### [Work to be completed]
Only the lines from the one containing "Keep writing the" down to the one containing "mb = MB(); mb.box((0, -.205, .75), (.5, .012, 1.1));" should be printed, exactly as they stand, ends included.

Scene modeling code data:
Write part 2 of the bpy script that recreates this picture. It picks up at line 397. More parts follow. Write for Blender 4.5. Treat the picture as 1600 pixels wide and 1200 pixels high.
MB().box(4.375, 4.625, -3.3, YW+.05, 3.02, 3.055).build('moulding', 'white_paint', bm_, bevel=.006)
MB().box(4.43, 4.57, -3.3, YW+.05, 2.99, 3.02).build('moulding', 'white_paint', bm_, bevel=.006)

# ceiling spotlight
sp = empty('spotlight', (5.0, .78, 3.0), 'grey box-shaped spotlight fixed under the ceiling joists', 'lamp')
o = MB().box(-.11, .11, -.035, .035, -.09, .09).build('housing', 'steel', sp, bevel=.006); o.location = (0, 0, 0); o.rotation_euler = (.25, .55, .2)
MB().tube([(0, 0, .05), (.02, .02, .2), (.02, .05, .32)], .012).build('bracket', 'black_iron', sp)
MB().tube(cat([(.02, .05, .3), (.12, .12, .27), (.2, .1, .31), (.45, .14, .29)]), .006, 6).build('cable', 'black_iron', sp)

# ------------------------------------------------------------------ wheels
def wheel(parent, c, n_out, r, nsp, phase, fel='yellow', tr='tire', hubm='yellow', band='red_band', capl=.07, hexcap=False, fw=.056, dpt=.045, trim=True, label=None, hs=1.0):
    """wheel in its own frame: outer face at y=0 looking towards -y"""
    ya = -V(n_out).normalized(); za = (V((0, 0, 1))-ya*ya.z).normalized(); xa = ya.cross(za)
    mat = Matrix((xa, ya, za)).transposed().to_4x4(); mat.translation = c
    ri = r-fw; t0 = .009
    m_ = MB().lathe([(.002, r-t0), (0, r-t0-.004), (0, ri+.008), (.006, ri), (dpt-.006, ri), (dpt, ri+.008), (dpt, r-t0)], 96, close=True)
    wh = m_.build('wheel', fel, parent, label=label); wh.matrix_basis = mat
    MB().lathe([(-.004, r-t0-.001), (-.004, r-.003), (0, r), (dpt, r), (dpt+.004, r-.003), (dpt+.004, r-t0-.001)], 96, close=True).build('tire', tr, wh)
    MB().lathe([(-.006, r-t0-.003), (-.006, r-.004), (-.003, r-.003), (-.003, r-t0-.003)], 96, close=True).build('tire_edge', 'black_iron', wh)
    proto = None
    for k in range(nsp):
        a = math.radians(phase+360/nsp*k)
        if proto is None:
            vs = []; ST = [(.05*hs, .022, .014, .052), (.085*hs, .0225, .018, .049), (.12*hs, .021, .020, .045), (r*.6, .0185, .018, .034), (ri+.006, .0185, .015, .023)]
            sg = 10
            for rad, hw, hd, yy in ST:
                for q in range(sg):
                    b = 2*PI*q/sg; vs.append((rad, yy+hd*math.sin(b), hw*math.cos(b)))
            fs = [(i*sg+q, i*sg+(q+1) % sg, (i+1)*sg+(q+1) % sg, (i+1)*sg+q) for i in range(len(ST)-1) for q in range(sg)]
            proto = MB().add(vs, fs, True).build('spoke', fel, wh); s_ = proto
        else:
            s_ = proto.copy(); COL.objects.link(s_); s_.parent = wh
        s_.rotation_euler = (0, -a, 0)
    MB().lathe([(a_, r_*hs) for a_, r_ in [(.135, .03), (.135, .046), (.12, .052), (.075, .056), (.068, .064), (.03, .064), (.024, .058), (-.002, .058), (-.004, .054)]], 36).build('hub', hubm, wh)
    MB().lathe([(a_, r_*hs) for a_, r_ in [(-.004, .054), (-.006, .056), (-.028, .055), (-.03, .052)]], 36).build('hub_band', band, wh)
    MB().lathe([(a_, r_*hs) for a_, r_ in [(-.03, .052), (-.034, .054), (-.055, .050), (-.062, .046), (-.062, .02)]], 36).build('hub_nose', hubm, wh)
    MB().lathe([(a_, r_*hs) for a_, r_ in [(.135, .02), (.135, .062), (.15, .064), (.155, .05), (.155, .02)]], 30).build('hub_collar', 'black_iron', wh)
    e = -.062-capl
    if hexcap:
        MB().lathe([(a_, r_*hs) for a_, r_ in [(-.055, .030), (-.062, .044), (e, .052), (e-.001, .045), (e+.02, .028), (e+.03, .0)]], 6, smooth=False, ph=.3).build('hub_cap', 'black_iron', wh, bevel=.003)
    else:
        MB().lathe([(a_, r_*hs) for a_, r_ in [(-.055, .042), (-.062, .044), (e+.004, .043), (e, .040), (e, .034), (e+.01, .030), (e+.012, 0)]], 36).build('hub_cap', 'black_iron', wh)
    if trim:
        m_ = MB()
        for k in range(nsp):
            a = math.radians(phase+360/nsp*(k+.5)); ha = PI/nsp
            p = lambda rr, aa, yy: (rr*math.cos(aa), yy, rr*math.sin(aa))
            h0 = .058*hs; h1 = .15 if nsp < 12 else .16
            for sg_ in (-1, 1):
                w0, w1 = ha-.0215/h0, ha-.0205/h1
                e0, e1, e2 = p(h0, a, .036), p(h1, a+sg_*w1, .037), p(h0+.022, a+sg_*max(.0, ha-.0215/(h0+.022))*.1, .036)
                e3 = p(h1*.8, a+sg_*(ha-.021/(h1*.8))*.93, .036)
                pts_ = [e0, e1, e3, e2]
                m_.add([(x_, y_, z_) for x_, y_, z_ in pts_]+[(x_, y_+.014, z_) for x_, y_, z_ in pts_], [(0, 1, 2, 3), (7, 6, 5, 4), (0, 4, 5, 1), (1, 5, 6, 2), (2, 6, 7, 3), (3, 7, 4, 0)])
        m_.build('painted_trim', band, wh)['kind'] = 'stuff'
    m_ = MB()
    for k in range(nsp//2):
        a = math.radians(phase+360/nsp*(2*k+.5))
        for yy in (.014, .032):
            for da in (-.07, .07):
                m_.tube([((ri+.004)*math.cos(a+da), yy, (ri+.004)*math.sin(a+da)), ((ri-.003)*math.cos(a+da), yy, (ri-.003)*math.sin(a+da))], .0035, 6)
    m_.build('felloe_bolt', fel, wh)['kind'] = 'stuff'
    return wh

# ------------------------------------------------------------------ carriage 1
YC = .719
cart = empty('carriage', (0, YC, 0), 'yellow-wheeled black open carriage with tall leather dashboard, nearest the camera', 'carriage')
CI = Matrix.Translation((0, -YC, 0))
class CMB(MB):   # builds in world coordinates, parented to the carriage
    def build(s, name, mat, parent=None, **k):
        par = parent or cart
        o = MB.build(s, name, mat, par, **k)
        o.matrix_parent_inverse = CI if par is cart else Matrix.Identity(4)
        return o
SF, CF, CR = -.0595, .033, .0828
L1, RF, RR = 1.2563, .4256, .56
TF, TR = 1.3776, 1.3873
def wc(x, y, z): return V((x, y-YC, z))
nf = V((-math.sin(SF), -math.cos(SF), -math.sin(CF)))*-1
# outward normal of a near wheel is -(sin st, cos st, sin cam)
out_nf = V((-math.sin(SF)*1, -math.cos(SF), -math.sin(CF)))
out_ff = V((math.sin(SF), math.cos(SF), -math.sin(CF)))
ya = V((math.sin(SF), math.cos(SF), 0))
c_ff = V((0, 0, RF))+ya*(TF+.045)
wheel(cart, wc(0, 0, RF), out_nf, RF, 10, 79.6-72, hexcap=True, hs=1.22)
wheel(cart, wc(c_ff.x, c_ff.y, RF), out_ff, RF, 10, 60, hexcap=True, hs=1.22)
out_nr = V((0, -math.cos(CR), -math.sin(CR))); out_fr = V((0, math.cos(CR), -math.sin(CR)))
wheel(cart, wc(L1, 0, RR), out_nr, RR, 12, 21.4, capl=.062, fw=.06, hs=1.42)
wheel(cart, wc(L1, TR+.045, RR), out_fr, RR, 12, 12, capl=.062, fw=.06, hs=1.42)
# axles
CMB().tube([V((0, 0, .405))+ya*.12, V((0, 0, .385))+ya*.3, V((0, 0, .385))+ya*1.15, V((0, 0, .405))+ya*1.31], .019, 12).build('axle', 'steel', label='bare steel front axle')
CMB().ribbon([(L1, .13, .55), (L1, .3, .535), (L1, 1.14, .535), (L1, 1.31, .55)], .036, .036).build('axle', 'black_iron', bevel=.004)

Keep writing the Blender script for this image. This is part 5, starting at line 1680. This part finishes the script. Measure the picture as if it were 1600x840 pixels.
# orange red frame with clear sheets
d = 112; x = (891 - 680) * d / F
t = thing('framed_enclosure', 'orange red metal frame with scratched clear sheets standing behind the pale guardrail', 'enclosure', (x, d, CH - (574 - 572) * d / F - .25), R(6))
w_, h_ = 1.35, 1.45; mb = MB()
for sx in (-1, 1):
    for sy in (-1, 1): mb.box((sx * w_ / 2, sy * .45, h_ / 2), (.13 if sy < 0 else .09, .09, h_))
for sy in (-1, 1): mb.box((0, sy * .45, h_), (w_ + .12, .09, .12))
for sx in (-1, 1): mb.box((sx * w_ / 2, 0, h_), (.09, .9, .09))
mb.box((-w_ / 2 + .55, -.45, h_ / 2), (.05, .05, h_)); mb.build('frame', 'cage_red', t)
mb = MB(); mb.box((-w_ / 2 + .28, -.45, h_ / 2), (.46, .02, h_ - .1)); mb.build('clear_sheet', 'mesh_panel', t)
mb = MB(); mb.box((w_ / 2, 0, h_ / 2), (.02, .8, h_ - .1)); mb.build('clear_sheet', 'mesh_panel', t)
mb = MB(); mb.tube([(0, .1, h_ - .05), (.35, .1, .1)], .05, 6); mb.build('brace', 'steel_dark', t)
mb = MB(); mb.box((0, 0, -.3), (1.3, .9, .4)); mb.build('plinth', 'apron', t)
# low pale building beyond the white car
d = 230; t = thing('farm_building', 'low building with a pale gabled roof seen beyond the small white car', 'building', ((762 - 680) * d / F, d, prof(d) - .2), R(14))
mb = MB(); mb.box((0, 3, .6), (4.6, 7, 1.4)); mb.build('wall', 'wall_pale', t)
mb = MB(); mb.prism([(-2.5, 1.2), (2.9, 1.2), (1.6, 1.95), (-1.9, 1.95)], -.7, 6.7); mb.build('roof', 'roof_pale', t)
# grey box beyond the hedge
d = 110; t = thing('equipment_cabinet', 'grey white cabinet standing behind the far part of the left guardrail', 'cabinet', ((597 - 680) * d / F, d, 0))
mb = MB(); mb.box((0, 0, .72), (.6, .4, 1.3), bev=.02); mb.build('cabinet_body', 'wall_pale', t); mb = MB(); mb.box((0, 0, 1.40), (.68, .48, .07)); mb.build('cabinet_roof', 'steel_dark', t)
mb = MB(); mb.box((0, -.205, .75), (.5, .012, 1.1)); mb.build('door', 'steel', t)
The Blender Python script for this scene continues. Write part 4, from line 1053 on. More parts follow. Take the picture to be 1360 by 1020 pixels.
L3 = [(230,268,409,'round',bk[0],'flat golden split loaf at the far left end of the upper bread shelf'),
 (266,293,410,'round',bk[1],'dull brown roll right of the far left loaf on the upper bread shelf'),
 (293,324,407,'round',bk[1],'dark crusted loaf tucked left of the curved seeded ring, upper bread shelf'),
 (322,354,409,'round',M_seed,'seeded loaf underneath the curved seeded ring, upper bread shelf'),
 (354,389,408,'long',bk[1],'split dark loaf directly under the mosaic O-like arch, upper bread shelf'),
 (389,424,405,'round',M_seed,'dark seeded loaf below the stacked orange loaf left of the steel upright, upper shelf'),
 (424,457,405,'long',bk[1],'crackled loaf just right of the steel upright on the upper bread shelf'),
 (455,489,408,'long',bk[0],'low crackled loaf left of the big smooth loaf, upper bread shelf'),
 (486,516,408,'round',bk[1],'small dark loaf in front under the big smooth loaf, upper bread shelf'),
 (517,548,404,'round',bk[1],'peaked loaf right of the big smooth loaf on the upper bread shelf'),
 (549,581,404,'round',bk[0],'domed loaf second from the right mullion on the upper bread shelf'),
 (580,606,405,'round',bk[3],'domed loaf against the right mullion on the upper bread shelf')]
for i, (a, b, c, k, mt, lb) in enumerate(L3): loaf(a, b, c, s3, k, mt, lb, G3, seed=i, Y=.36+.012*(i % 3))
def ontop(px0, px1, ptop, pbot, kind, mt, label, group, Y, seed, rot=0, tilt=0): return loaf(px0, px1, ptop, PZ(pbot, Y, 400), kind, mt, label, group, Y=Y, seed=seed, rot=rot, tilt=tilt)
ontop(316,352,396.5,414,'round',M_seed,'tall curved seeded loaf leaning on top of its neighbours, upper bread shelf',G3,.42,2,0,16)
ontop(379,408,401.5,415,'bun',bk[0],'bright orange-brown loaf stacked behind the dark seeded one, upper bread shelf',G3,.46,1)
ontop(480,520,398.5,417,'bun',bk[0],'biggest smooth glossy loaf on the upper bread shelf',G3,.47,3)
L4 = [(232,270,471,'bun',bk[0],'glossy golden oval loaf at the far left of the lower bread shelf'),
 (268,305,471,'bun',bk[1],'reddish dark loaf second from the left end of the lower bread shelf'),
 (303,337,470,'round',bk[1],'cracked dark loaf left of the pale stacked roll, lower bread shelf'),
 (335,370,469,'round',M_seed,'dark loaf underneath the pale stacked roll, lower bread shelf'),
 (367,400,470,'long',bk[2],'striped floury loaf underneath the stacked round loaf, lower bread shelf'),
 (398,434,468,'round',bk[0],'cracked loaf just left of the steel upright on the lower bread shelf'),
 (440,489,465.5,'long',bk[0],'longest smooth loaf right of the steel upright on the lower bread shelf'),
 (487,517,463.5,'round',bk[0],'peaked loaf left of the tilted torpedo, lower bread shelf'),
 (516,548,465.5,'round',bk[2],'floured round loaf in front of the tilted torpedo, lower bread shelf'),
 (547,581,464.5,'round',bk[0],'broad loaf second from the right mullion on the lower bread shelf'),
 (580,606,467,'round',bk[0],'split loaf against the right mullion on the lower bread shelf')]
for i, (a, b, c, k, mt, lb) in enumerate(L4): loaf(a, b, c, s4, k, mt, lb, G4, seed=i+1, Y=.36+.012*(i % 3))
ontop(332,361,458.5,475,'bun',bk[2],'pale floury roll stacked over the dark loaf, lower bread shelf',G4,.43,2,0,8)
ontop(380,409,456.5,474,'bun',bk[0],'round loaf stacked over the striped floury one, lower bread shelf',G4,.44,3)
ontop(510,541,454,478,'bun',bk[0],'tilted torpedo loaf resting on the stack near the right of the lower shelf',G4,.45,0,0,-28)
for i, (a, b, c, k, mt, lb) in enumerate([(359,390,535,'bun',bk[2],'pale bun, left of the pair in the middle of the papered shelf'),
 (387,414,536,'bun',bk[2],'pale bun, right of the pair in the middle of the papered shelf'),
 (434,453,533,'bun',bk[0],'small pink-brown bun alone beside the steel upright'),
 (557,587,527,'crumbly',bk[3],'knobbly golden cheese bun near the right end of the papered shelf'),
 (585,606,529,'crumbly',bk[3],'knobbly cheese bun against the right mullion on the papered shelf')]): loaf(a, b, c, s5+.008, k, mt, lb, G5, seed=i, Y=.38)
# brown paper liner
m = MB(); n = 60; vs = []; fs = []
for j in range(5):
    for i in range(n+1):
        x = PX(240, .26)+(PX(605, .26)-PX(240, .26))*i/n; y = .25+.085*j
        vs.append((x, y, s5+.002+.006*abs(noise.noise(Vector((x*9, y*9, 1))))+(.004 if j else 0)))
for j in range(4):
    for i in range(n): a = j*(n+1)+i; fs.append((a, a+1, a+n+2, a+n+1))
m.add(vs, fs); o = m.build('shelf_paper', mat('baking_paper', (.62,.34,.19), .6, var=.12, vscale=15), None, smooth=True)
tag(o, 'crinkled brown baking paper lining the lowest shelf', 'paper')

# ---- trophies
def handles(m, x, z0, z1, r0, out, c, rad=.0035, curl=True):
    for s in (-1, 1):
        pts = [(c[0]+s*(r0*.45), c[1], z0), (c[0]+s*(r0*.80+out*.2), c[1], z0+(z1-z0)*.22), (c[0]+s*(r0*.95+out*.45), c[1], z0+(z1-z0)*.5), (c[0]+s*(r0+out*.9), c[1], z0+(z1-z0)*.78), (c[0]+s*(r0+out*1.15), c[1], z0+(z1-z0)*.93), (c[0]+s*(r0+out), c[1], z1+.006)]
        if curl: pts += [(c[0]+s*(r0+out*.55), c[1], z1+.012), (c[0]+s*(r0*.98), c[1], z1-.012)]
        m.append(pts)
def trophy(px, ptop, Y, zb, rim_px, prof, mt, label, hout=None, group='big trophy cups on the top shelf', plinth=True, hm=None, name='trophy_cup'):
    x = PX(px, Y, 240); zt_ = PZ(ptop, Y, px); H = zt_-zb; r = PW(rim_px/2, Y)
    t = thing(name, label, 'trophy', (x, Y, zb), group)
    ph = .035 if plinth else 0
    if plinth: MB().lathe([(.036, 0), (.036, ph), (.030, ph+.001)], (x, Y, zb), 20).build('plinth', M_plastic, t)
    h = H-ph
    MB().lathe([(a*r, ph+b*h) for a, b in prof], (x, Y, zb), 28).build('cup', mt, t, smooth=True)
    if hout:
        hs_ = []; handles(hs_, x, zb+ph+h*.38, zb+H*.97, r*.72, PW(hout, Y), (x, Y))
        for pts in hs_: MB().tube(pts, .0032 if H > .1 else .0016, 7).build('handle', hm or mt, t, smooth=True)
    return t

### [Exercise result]
Keep writing the Blender script for this image. This is part 5, starting at line 1680. This part finishes the script. Measure the picture as if it were 1600x840 pixels.
# orange red frame with clear sheets
d = 112; x = (891 - 680) * d / F
t = thing('framed_enclosure', 'orange red metal frame with scratched clear sheets standing behind the pale guardrail', 'enclosure', (x, d, CH - (574 - 572) * d / F - .25), R(6))
w_, h_ = 1.35, 1.45; mb = MB()
for sx in (-1, 1):
    for sy in (-1, 1): mb.box((sx * w_ / 2, sy * .45, h_ / 2), (.13 if sy < 0 else .09, .09, h_))
for sy in (-1, 1): mb.box((0, sy * .45, h_), (w_ + .12, .09, .12))
for sx in (-1, 1): mb.box((sx * w_ / 2, 0, h_), (.09, .9, .09))
mb.box((-w_ / 2 + .55, -.45, h_ / 2), (.05, .05, h_)); mb.build('frame', 'cage_red', t)
mb = MB(); mb.box((-w_ / 2 + .28, -.45, h_ / 2), (.46, .02, h_ - .1)); mb.build('clear_sheet', 'mesh_panel', t)
mb = MB(); mb.box((w_ / 2, 0, h_ / 2), (.02, .8, h_ - .1)); mb.build('clear_sheet', 'mesh_panel', t)
mb = MB(); mb.tube([(0, .1, h_ - .05), (.35, .1, .1)], .05, 6); mb.build('brace', 'steel_dark', t)
mb = MB(); mb.box((0, 0, -.3), (1.3, .9, .4)); mb.build('plinth', 'apron', t)
# low pale building beyond the white car
d = 230; t = thing('farm_building', 'low building with a pale gabled roof seen beyond the small white car', 'building', ((762 - 680) * d / F, d, prof(d) - .2), R(14))
mb = MB(); mb.box((0, 3, .6), (4.6, 7, 1.4)); mb.build('wall', 'wall_pale', t)
mb = MB(); mb.prism([(-2.5, 1.2), (2.9, 1.2), (1.6, 1.95), (-1.9, 1.95)], -.7, 6.7); mb.build('roof', 'roof_pale', t)
# grey box beyond the hedge
d = 110; t = thing('equipment_cabinet', 'grey white cabinet standing behind the far part of the left guardrail', 'cabinet', ((597 - 680) * d / F, d, 0))
mb = MB(); mb.box((0, 0, .72), (.6, .4, 1.3), bev=.02); mb.build('cabinet_body', 'wall_pale', t); mb = MB(); mb.box((0, 0, 1.40), (.68, .48, .07)); mb.build('cabinet_roof', 'steel_dark', t)
mb = MB(); mb.box((0, -.205, .75), (.5, .012, 1.1)); mb.build('door', 'steel', t)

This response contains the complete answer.